Treadmills on circuits

ronball

Member
How many treadmills could possibly be put on the same 20 amp circuit.
For any of you that may have done fitness equipment before.
Just a general idea, I don't have spec's yet on equip.Needing to see if I can get more
than 1 circuit per couduit without derating factor.
Thx Ron
 

infinity

Moderator
Staff member
Location
New Jersey
Occupation
Journeyman Electrician
Regarding derating if you use #12 AWG conductors and MWBC's you could get up to 9 circuits in one conduit before the derated value of the #12 would be below 20 amps.
 

kwired

Electron manager
Location
NE Nebraska
Seen higher quality treadmills in fitness centers that can draw quite a bit of power, also seen some lower grade ones that probably can put 3 or 4 on a 20 amp circuit and never have much for overload issues.
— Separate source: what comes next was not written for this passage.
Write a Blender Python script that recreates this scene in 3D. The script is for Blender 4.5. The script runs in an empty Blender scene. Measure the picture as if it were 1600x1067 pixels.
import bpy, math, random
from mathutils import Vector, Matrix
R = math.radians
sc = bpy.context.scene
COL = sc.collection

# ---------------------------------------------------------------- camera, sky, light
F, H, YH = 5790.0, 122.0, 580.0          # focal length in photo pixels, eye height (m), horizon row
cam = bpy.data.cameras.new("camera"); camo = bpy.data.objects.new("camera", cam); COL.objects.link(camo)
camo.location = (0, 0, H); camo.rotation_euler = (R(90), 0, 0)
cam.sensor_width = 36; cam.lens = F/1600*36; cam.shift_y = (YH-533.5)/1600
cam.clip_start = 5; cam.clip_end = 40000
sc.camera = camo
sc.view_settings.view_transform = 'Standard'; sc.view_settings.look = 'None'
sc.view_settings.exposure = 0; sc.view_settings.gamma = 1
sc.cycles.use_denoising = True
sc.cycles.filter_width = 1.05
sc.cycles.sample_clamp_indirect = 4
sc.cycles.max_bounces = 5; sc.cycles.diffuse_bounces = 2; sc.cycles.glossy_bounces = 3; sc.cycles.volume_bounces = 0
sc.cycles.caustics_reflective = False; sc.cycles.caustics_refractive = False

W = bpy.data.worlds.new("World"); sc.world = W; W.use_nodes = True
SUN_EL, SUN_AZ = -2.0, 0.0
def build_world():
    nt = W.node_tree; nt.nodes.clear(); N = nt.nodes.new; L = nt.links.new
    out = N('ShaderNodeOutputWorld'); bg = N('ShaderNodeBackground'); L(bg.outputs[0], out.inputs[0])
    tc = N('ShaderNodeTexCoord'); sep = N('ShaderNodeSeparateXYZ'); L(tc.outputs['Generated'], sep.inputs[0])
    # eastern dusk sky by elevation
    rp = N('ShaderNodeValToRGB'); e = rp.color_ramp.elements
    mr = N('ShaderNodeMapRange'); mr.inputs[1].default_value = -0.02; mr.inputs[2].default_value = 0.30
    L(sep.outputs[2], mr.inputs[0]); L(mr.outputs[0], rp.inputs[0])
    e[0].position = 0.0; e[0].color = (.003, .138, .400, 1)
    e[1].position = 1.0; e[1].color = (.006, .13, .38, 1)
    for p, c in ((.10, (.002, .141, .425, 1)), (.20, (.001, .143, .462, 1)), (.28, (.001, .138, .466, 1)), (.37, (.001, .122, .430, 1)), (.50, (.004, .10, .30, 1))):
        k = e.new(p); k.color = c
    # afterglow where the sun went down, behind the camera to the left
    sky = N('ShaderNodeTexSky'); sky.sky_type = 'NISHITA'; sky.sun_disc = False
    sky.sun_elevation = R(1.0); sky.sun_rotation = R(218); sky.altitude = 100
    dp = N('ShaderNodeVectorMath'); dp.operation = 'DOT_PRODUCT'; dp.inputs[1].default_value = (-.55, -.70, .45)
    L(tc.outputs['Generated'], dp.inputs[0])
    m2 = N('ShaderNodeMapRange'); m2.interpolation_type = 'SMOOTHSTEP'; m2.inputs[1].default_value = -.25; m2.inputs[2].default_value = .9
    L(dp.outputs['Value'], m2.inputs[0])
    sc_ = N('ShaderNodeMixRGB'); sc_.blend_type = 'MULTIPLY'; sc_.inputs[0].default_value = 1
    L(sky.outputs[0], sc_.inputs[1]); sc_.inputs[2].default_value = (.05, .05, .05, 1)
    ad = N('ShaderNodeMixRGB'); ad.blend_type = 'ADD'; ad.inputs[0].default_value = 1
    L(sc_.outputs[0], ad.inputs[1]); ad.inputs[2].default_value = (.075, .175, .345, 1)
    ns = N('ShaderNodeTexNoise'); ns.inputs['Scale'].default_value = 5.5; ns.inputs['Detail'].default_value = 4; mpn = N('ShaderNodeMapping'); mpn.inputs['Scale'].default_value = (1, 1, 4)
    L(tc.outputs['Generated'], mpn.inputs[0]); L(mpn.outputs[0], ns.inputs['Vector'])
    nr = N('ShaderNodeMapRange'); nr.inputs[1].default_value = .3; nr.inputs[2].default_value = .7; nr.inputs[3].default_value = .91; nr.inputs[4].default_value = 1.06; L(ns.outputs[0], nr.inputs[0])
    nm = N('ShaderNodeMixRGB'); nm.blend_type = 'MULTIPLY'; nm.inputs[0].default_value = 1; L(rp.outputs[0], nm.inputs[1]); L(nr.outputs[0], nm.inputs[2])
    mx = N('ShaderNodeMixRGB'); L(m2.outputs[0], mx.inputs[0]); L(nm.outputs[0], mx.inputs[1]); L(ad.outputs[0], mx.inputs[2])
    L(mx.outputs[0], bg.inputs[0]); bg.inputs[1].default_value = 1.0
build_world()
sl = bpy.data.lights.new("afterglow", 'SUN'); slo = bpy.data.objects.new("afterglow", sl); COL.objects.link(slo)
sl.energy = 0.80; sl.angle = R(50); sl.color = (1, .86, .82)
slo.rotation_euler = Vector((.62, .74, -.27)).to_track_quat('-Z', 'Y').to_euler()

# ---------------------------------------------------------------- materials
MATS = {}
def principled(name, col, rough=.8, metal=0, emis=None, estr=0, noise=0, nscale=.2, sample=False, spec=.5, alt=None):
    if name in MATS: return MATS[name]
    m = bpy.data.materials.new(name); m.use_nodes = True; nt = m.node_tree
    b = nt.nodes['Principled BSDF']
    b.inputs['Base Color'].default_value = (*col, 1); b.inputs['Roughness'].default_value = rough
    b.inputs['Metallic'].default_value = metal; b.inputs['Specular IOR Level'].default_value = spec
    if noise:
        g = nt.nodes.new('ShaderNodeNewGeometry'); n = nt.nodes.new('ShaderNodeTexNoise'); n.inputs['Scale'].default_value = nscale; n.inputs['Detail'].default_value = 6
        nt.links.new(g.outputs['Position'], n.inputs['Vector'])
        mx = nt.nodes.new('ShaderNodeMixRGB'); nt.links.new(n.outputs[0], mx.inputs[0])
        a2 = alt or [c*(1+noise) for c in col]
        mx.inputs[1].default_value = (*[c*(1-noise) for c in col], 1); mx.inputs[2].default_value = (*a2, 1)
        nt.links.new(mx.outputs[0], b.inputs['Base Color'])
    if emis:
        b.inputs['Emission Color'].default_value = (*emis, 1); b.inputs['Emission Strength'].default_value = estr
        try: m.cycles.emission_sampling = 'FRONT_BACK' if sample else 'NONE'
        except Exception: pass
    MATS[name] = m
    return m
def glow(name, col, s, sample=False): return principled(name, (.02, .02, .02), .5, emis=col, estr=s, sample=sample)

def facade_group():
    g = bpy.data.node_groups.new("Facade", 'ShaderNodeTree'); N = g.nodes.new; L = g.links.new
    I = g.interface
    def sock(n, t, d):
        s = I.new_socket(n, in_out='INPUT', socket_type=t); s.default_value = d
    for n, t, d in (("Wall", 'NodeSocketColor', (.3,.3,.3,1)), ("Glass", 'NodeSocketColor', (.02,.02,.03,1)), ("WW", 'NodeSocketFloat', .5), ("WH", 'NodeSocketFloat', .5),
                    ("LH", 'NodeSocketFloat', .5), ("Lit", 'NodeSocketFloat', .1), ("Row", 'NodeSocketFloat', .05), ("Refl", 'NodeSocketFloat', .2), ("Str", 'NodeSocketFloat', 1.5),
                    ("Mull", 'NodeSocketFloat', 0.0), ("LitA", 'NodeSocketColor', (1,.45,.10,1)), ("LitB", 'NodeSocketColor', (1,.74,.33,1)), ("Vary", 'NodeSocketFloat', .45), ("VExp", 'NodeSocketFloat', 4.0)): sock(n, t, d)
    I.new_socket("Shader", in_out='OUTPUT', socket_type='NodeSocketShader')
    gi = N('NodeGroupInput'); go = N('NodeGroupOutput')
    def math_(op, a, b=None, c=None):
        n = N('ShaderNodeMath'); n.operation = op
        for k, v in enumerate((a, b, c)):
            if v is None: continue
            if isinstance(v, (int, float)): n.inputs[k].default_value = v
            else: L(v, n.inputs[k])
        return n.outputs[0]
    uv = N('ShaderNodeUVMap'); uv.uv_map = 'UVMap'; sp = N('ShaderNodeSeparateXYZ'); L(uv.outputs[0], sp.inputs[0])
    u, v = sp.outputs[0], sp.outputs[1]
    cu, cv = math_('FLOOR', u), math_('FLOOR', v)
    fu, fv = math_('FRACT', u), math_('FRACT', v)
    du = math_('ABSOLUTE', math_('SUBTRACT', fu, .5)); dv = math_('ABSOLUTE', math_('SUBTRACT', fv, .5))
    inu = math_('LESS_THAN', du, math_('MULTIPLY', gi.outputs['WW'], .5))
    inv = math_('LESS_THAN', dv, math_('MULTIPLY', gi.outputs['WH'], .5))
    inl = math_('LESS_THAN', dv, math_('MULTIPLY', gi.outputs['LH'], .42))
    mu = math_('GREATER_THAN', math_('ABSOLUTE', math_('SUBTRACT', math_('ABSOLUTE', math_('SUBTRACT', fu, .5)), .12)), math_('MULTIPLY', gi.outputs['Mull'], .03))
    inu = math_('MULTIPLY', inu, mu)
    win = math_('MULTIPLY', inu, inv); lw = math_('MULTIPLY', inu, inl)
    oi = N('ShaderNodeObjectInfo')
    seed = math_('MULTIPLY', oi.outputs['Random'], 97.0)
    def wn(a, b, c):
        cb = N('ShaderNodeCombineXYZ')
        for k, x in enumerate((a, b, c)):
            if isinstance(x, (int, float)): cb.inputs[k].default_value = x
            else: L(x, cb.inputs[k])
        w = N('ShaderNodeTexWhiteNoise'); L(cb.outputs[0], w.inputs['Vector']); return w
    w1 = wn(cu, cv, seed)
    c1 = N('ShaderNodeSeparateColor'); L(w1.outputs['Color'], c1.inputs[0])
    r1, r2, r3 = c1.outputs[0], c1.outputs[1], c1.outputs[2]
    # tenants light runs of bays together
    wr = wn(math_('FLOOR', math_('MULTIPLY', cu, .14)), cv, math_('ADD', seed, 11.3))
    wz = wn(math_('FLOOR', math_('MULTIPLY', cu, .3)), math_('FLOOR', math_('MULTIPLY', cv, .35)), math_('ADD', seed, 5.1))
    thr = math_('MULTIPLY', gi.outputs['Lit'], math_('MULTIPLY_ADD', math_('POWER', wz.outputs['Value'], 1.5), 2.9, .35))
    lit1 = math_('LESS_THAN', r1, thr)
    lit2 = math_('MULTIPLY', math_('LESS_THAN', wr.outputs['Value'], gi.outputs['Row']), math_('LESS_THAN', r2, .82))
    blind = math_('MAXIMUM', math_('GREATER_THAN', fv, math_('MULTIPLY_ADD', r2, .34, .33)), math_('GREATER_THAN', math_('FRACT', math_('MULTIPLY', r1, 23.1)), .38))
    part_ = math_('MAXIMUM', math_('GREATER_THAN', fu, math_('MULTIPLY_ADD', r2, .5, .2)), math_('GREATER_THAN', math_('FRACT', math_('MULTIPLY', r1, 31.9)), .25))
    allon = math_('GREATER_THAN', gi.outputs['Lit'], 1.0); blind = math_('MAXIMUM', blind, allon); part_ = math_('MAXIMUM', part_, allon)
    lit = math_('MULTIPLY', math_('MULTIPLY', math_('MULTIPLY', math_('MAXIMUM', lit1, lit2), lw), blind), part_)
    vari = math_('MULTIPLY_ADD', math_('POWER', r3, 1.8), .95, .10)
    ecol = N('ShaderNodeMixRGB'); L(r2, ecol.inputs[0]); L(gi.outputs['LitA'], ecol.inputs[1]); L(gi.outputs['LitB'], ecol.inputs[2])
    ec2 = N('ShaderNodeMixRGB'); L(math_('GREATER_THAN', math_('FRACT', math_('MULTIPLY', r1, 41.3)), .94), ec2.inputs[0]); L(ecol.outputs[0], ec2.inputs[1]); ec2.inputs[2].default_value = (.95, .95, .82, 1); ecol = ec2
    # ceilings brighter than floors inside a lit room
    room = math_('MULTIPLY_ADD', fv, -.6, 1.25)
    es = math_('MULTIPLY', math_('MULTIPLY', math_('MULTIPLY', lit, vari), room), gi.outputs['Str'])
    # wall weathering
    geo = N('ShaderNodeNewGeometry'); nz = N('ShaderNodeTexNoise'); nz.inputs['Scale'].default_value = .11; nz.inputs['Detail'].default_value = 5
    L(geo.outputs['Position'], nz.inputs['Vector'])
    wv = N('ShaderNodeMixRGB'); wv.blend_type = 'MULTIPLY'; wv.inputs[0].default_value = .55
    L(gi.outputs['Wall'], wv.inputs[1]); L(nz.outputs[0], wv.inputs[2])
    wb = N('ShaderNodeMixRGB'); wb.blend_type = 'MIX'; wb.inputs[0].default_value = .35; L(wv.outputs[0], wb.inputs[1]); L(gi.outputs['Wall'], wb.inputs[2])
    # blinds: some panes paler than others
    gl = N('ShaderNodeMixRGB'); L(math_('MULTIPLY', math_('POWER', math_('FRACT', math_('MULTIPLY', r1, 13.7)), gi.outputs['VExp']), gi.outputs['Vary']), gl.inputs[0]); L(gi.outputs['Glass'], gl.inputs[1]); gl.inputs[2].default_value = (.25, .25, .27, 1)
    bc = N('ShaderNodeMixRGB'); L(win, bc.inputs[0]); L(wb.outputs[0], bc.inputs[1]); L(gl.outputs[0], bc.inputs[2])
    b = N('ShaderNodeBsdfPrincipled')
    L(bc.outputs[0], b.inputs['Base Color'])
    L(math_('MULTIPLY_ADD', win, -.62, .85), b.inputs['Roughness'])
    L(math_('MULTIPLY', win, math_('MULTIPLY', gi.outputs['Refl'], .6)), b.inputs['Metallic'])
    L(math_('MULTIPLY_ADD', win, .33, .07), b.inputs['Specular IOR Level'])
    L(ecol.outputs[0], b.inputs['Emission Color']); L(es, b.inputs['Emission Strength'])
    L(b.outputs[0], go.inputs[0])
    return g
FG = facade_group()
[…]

I once told the fitness center owner where I was running circuits for treadmills that the user was supposed to do all the work, not the machine:cool:
 

kwired

Electron manager
Location
NE Nebraska
I don't remember the nameplate amps on those I ran circuits to last fall in the fitness center, but they did have 20 amp plugs on them.
 

Little Bill

Moderator
Staff member
Location
Tennessee NEC:2017
Occupation
Electrician
I had a service call to a fitness center a few months ago. They had (4) treadmills per 20A circuit. I didn't see the nameplates but I saw on the panel schedule there were (4) per circuit.
 

chris1971

Senior Member
Location
Usa
I checked the nameplate of one we were going to run a circuit for and it needed to be on its own dedicated circuit. A 20 amp circuit I believe. I think it was a Bowflex.
 

kwired

Electron manager
Location
NE Nebraska
I had a service call to a fitness center a few months ago. They had (4) treadmills per 20A circuit. I didn't see the nameplates but I saw on the panel schedule there were (4) per circuit.
I wonder just how often they draw rated current, and/or in a case like yours how often all four are going at high rate at the same time.

It shouldn't take much current just to turn the belt, it is any resistance to that belt from the user that will put significant load on it. If the user is in sync with belt speed it should just be a brief spike in load with every step. Now compare the potential load added by a 125 pound person to that of a 275 pound person and remember that the majority of users are not going to be obese, and you probably don't have all four with obese people at same time very often if ever.
 

ronball

Member
Treadmill circuits

Treadmill circuits

Regarding derating if you use #12 AWG conductors and MWBC's you could get up to 9 circuits in one conduit before the derated value of the #12 would be below 20 amps.
Where does this show up in code? Are the 3 circuits sharing one neutral only considered as 1 circuit< thus allowing 3 sets of these.
Am I correct to say that I would have 9 hot circuits with 3 neutrals and 1 Ground in same conduit.

Thx Ron Thomas
 

steve66

Senior Member
Where does this show up in code? Are the 3 circuits sharing one neutral only considered as 1 circuit< thus allowing 3 sets of these.
Am I correct to say that I would have 9 hot circuits with 3 neutrals and 1 Ground in same conduit.

Thx Ron Thomas
It's in 310. It applies to what some call 3 full boats - that is (3) multiwire circuits each with (3) hot conductors and 1 neutral. (each multiwire circuit must be 3 phase with the phase conductors being one each of A, B , and C phase)

You don't count the 3 neutral wires per 310.15(B)(5) a.

Assuming you have 90 degree conductors, you can use the 90 degree rating (30 amps for #12) for de-rating calculations.

Up to 9 conductors, the derating is 70%, and 70% of 30 amps is still 21 amps. Enough to be allowed on a 20 amp circuit.

Edit: If the circuits had significant harmonics, you would have to count the neutrals, and you would be limited to 2 full boats.
 

infinity

Moderator
Staff member
Location
New Jersey
Occupation
Journeyman Electrician
Where does this show up in code? Are the 3 circuits sharing one neutral only considered as 1 circuit< thus allowing 3 sets of these.
Am I correct to say that I would have 9 hot circuits with 3 neutrals and 1 Ground in same conduit.

Thx Ron Thomas
As Steve66 outlined you do not need to count the neutrals as CCC's. If the system were 1Ø, 120/240 you could have 8 circuits utilizing #12 conductors with each circuit having an adjusted ampacity of 21 amps.
 

JFletcher

Senior Member
Location
Williamsburg, VA
Really. They should be putting energy back into the system.
heh, true. I remember taking a field trip to York Power Station about 30 years ago. They had a treadmill hooked to a generator, that powered a light. Iirc, it would take a man running 10mph 4 days to generate the amount of energy that a gallon of fuel oil held.

Still, neat idea. One treadmill or bike with a generator could power several LED lights. It would be a literal "green machine".